- _Your objective_
Extract the whole listing as it stands. Do not include the pictures.

- _Supplied data_
========

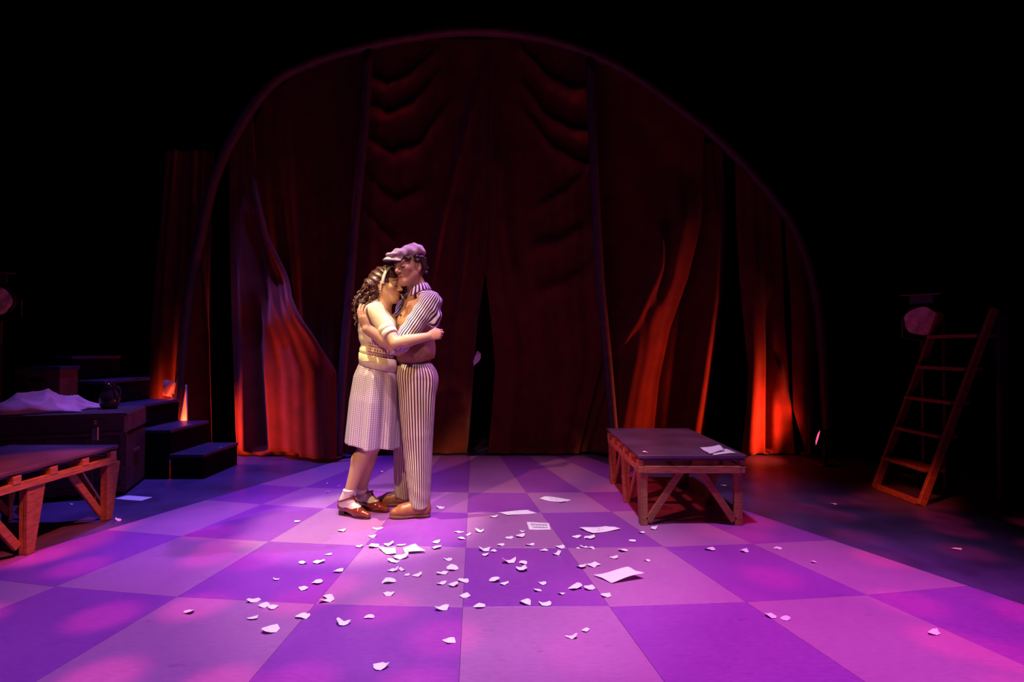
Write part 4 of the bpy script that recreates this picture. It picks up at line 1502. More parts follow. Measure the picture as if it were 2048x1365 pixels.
# keep the face and the ear clear
v.ell(Ph(0.096, 0, -0.046), (0.082, 0.11, 0.100), HW_R, 0.012, 'sub')
v.ell(Ph(0.012, -0.090, -0.030), (0.036, 0.034, 0.052), HW_R, 0.008, 'sub')
v.warp(lambda X, Y, Z: 0.006 * np.sin(60 * X + 35 * Y) * np.sin(48 * Z + 30 * X + 2) + 0.0035 * np.sin(130 * Z + 90 * X))
hr, _ = volmesh('hair', v, M_whair, wo)
m = MB()
rh = random.Random(11)
for k in range(120):
    f = rh.random()
    st_ = W(rh.uniform(724, 752), rh.uniform(566, 600), 3.72 + rh.uniform(-0.085, 0.085))
    en = W(rh.uniform(709, 736), rh.uniform(612, 652), 3.72 + rh.uniform(-0.10, 0.11))
    mid = (st_ + en) / 2 + np.array((-0.035 + rh.uniform(-.01, .03), rh.uniform(-0.03, 0.03), 0.0))
    ln = catmull([st_, mid, en], 14)
    ph, fr, am = rh.uniform(0, 6), rh.uniform(9, 15), rh.uniform(0.008, 0.014)
    n = len(ln)
    q = []
    for i, p in enumerate(ln):
        t = i / (n - 1)
        q.append(p + am * (0.3 + 0.7 * t) * np.array((math.cos(ph + fr * t * 2), math.sin(ph + fr * t * 2), 0.25 * math.sin(ph + 3 * t))))
    rad = [0.0062 * (1 - 0.55 * (i / (n - 1))) for i in range(n)]
    m.tube(q, rad, 5)
cu = m.build('curls', M_whair, hr, True)
cu['kind'] = 'stuff'
# headband
m = MB()
arc = []
for k in range(33):
    a_ = -PI * 0.60 + PI * 1.20 * k / 32
    arc.append((math.sin(a_), math.cos(a_)))
V, F = [], []
for k, (sy, cz) in enumerate(arc):
    for dx, ro in ((-0.0125, 0.0), (-0.010, 0.004), (0.010, 0.004), (0.0125, 0.0), (0.010, -0.006), (-0.010, -0.006)):
        V.append(Ph(0.020 + dx + 0.02 * cz, (0.0890 + ro) * sy, 0.036 + (0.1045 + ro) * cz))
for k in range(len(arc) - 1):
    for q in range(6):
        q2 = (q + 1) % 6
        F.append((k * 6 + q, k * 6 + q2, (k + 1) * 6 + q2, (k + 1) * 6 + q))
meshobj('headband', V, F, mat('pale_satin_band', (0.62, 0.58, 0.48), 0.35, noise=0.1, nscale=30), hr, True)
MB().tube([Ph(-0.004, -0.083, -0.046) + 0.008 * np.array((math.cos(t), 0, math.sin(t))) for t in np.linspace(0, 2 * PI, 17)], 0.0022, 6, False).build('earring', M_brass, wo, True)

# ================================================================== MAN
mb = FL(822, 1032)
mo = empty('person', (mb[0], 3.82, TZ), 'man in flat cap, striped shirt, waistcoat and striped trousers, embracing the woman', 'person')
HM_C = W(819, 535, 3.735)
HM_R = head_frame((-math.cos(0.94), -math.sin(0.94), 0), -0.12, -0.06)
HM_S = 1.05
lo, hi = bounds([W(712, 1042, 3.7), W(892, 500, 3.7), W(800, 700, 3.44), W(800, 700, 4.10)], 0.03)
lo[2] = 0.0
v = Vol(lo, hi, 0.0032)
add_head(v, HM_C, HM_R, HM_S, True)
mn = W(838, 588, 3.80)
v.cone(HM_C + HM_R @ np.array((-0.025, 0, -0.06)), mn, 0.058, 0.064, 0.03)
v.cone(mn, W(838, 625, 3.82), 0.07, 0.11, 0.04)
v.ell(W(834, 650, 3.82), (0.11, 0.15, 0.16), None, 0.05)
v.ell(W(832, 715, 3.82), (0.10, 0.13, 0.13), None, 0.05)
v.cone(W(834, 750, 3.75), W(838, 1000, 3.71), 0.09, 0.04, 0.04)
v.cone(W(828, 750, 3.90), W(808, 985, 3.95), 0.09, 0.04, 0.04)
v.cone(W(838, 1010, 3.71), FL(800, 1030) + (0, 0, 0.045), 0.04, 0.025, 0.02)
v.cone(W(808, 995, 3.95), FL(775, 1008) + (0, 0, 0.045), 0.04, 0.025, 0.02)
# left arm: bare forearm round her back
v.cone(mSh, mEl, 0.05, 0.044, 0.02)
mMid = mEl + (mWr - mEl) * 0.4
v.cone(mEl, mMid, 0.046, 0.047, 0.02)
v.cone(mMid, mWr, 0.047, 0.033, 0.02)
add_hand(v, mWr, (-0.42, 0.02, 0.93), (-0.55, -0.80, -0.2), 1, (0.22, 0.35, 0.25), 0.05, 1.0, (0.75, 0.5))
# right arm behind her back
rSh, rEl, rWr = W(824, 606, 3.99), W(775, 660, 4.06), W(735, 690, 3.97)
v.cone(rSh, rEl, 0.05, 0.044, 0.02)
v.cone(rEl, rWr, 0.045, 0.032, 0.02)
V, F = v.mesh(1)
body = meshobj('body', V, F, M_skin, mo, True)
col = np.tile(np.array((0.48, 0.25, 0.165)), (len(V), 1))
head_tint(V, HM_C, HM_R, HM_S, col, None, (0.46, 0.13, 0.11), (0.045, 0.02, 0.015))
vattr(body, 'tint', col, 'FLOAT_COLOR')

# ---- trousers
M_tr = stripe_mat('striped_trousers', (0.74, 0.56, 0.50), (0.060, 0.020, 0.035), 38, 0.44)
lL = [W(834, 762, 3.77), W(834, 870, 3.735), W(840, 1012, 3.71)]
lR = [W(826, 752, 3.90), W(812, 870, 3.93), W(807, 1004, 3.955)]
v = Vol(*bounds([W(776, 1022, 3.7), W(884, 712, 3.7), W(830, 800, 3.55), W(830, 800, 4.06)], 0.02), 0.0045)
v.ell(W(831, 746, 3.83), (0.136, 0.165, 0.13), None, 0.04)
v.ell(W(852, 766, 3.80), (0.080, 0.13, 0.10), None, 0.05)
v.cone(lL[0], lL[1], 0.134, 0.106, 0.04)
v.cone(lL[1], lL[2], 0.106, 0.070, 0.006)
v.cone(lR[0], lR[1], 0.122, 0.096, 0.03)
v.cone(lR[1], lR[2], 0.096, 0.062, 0.006)
v.plane((0, 0, W(840, 1014, 3.71)[2]), (0, 0, -1))
v.plane(W(832, 722, 3.76), (-0.22, 0, 1.0))
v.warp(lambda X, Y, Z: 0.004 * np.sin(40 * X + 3 * Z + 25 * Y) + 0.003 * np.sin(60 * Z + 40 * X) * np.clip(0.30 - Z, 0, 0.3) * 3 + 0.002 * np.sin(60 * X - 8 * Z))
o, V = volmesh('trousers', v, M_tr, mo)
wrapattr(o, V, [(lL[0] + (0, 0, 0.12), lL[2], (0, -1, 0), 0.3), (lR[0] + (0, 0.02, 0.12), lR[2], (0, -1, 0), 0.3)])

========

- _Final result_
Write part 4 of the bpy script that recreates this picture. It picks up at line 1502. More parts follow. Measure the picture as if it were 2048x1365 pixels.
# keep the face and the ear clear
v.ell(Ph(0.096, 0, -0.046), (0.082, 0.11, 0.100), HW_R, 0.012, 'sub')
v.ell(Ph(0.012, -0.090, -0.030), (0.036, 0.034, 0.052), HW_R, 0.008, 'sub')
v.warp(lambda X, Y, Z: 0.006 * np.sin(60 * X + 35 * Y) * np.sin(48 * Z + 30 * X + 2) + 0.0035 * np.sin(130 * Z + 90 * X))
hr, _ = volmesh('hair', v, M_whair, wo)
m = MB()
rh = random.Random(11)
for k in range(120):
    f = rh.random()
    st_ = W(rh.uniform(724, 752), rh.uniform(566, 600), 3.72 + rh.uniform(-0.085, 0.085))
    en = W(rh.uniform(709, 736), rh.uniform(612, 652), 3.72 + rh.uniform(-0.10, 0.11))
    mid = (st_ + en) / 2 + np.array((-0.035 + rh.uniform(-.01, .03), rh.uniform(-0.03, 0.03), 0.0))
    ln = catmull([st_, mid, en], 14)
    ph, fr, am = rh.uniform(0, 6), rh.uniform(9, 15), rh.uniform(0.008, 0.014)
    n = len(ln)
    q = []
    for i, p in enumerate(ln):
        t = i / (n - 1)
        q.append(p + am * (0.3 + 0.7 * t) * np.array((math.cos(ph + fr * t * 2), math.sin(ph + fr * t * 2), 0.25 * math.sin(ph + 3 * t))))
    rad = [0.0062 * (1 - 0.55 * (i / (n - 1))) for i in range(n)]
    m.tube(q, rad, 5)
cu = m.build('curls', M_whair, hr, True)
cu['kind'] = 'stuff'
# headband
m = MB()
arc = []
for k in range(33):
    a_ = -PI * 0.60 + PI * 1.20 * k / 32
    arc.append((math.sin(a_), math.cos(a_)))
V, F = [], []
for k, (sy, cz) in enumerate(arc):
    for dx, ro in ((-0.0125, 0.0), (-0.010, 0.004), (0.010, 0.004), (0.0125, 0.0), (0.010, -0.006), (-0.010, -0.006)):
        V.append(Ph(0.020 + dx + 0.02 * cz, (0.0890 + ro) * sy, 0.036 + (0.1045 + ro) * cz))
for k in range(len(arc) - 1):
    for q in range(6):
        q2 = (q + 1) % 6
        F.append((k * 6 + q, k * 6 + q2, (k + 1) * 6 + q2, (k + 1) * 6 + q))
meshobj('headband', V, F, mat('pale_satin_band', (0.62, 0.58, 0.48), 0.35, noise=0.1, nscale=30), hr, True)
MB().tube([Ph(-0.004, -0.083, -0.046) + 0.008 * np.array((math.cos(t), 0, math.sin(t))) for t in np.linspace(0, 2 * PI, 17)], 0.0022, 6, False).build('earring', M_brass, wo, True)

# ================================================================== MAN
mb = FL(822, 1032)
mo = empty('person', (mb[0], 3.82, TZ), 'man in flat cap, striped shirt, waistcoat and striped trousers, embracing the woman', 'person')
HM_C = W(819, 535, 3.735)
HM_R = head_frame((-math.cos(0.94), -math.sin(0.94), 0), -0.12, -0.06)
HM_S = 1.05
lo, hi = bounds([W(712, 1042, 3.7), W(892, 500, 3.7), W(800, 700, 3.44), W(800, 700, 4.10)], 0.03)
lo[2] = 0.0
v = Vol(lo, hi, 0.0032)
add_head(v, HM_C, HM_R, HM_S, True)
mn = W(838, 588, 3.80)
v.cone(HM_C + HM_R @ np.array((-0.025, 0, -0.06)), mn, 0.058, 0.064, 0.03)
v.cone(mn, W(838, 625, 3.82), 0.07, 0.11, 0.04)
v.ell(W(834, 650, 3.82), (0.11, 0.15, 0.16), None, 0.05)
v.ell(W(832, 715, 3.82), (0.10, 0.13, 0.13), None, 0.05)
v.cone(W(834, 750, 3.75), W(838, 1000, 3.71), 0.09, 0.04, 0.04)
v.cone(W(828, 750, 3.90), W(808, 985, 3.95), 0.09, 0.04, 0.04)
v.cone(W(838, 1010, 3.71), FL(800, 1030) + (0, 0, 0.045), 0.04, 0.025, 0.02)
v.cone(W(808, 995, 3.95), FL(775, 1008) + (0, 0, 0.045), 0.04, 0.025, 0.02)
# left arm: bare forearm round her back
v.cone(mSh, mEl, 0.05, 0.044, 0.02)
mMid = mEl + (mWr - mEl) * 0.4
v.cone(mEl, mMid, 0.046, 0.047, 0.02)
v.cone(mMid, mWr, 0.047, 0.033, 0.02)
add_hand(v, mWr, (-0.42, 0.02, 0.93), (-0.55, -0.80, -0.2), 1, (0.22, 0.35, 0.25), 0.05, 1.0, (0.75, 0.5))
# right arm behind her back
rSh, rEl, rWr = W(824, 606, 3.99), W(775, 660, 4.06), W(735, 690, 3.97)
v.cone(rSh, rEl, 0.05, 0.044, 0.02)
v.cone(rEl, rWr, 0.045, 0.032, 0.02)
V, F = v.mesh(1)
body = meshobj('body', V, F, M_skin, mo, True)
col = np.tile(np.array((0.48, 0.25, 0.165)), (len(V), 1))
head_tint(V, HM_C, HM_R, HM_S, col, None, (0.46, 0.13, 0.11), (0.045, 0.02, 0.015))
vattr(body, 'tint', col, 'FLOAT_COLOR')

# ---- trousers
M_tr = stripe_mat('striped_trousers', (0.74, 0.56, 0.50), (0.060, 0.020, 0.035), 38, 0.44)
lL = [W(834, 762, 3.77), W(834, 870, 3.735), W(840, 1012, 3.71)]
lR = [W(826, 752, 3.90), W(812, 870, 3.93), W(807, 1004, 3.955)]
v = Vol(*bounds([W(776, 1022, 3.7), W(884, 712, 3.7), W(830, 800, 3.55), W(830, 800, 4.06)], 0.02), 0.0045)
v.ell(W(831, 746, 3.83), (0.136, 0.165, 0.13), None, 0.04)
v.ell(W(852, 766, 3.80), (0.080, 0.13, 0.10), None, 0.05)
v.cone(lL[0], lL[1], 0.134, 0.106, 0.04)
v.cone(lL[1], lL[2], 0.106, 0.070, 0.006)
v.cone(lR[0], lR[1], 0.122, 0.096, 0.03)
v.cone(lR[1], lR[2], 0.096, 0.062, 0.006)
v.plane((0, 0, W(840, 1014, 3.71)[2]), (0, 0, -1))
v.plane(W(832, 722, 3.76), (-0.22, 0, 1.0))
v.warp(lambda X, Y, Z: 0.004 * np.sin(40 * X + 3 * Z + 25 * Y) + 0.003 * np.sin(60 * Z + 40 * X) * np.clip(0.30 - Z, 0, 0.3) * 3 + 0.002 * np.sin(60 * X - 8 * Z))
o, V = volmesh('trousers', v, M_tr, mo)
wrapattr(o, V, [(lL[0] + (0, 0, 0.12), lL[2], (0, -1, 0), 0.3), (lR[0] + (0, 0.02, 0.12), lR[2], (0, -1, 0), 0.3)])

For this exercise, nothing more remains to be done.